Students work for greater sustainabilty practices


    Sustainability is a buzz word in the City of Williamsburg.

    On March 29, students at the Mason School of Business sent out a survey on sustainability to businesses in Williamsburg in order to see how environmental factors contriute to business practices.

    The team of student consultants is working with the city to create a strategy for increasing sustainability in local businesses. The survey defined sustainability as any practices or procedures that meet present economic needs without sacrificing the environmental needs of future generations.

    “The survey is a tool for deciding how to go about increasing sustainability for the businesses of Williamsburg,” Michele Dewitt, the economic development director for the city of Williamsburg, said. “The students are researching and have chosen Williamsburg’s EDA as their client, and will present a plan for how to go about increasing sustainability.”

    The survey was sent by students in a nEnvironmental Consulting class as part of a project to determine the status of businesses in Williamsburg.

    “We sent out the sustainability survey as part of our research for our semester project for our Environmental Consulting class,” Clayton Perry ’12, a student who is working with the survey results, said. “Our client is the City of Williamsburg’s Economic Development authority and our goal was to figure out ways to both encourage sustainability amongst preexisting businesses in the Williamsburg area as well as trying to attract green businesses to establish themselves in the city.”

    The results of the survey, which businesses turned in to the students on April 1, showed that many businesses were already taking steps toward improving their sustainability, and were open to learning more about sustainability initiatives.

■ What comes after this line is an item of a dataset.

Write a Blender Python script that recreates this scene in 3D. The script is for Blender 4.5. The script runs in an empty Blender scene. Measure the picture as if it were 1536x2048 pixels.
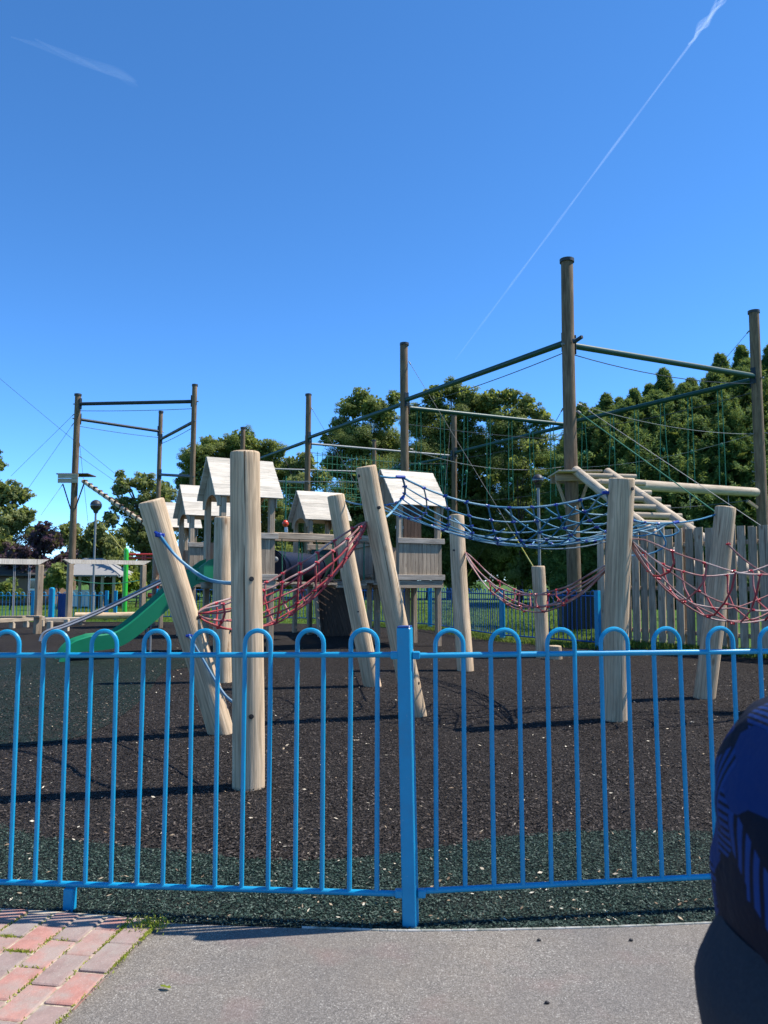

Most businesses expressed a need for resources in order to become more sustainable.

    “Businesses are willing to learn more about sustainability if the information is provided to them, and they want to receive information via email or web,” Liza McDevitt ’12 said. “We are going to recommend the city streamline and make more accessible information for businesses on sustainable projects for improving operations, possibly creating an eco-listserv.”

    The city is doing its part to increase sustainability, including being involved with the Virginia Green Initiative and the Williamsburg Green Challenge, two community programs which encourage sustainable activities.

    “The city feels sustainability is very important for the future, the environment and the society of Williamsburg,” Dewitt said. “We are looking forward to what the students’ plan is; we are always looking forward to ways of improvement.”

    The group of students presented the results of the project to the Williamsburg Economic Authority April 13.

    “We hope to provide an easy way for businesses to find more resources and increase the visibility of the city’s green business initiatives with our project in order to accomplish our goals of improved business sustainability in Williamsburg,” Perry said.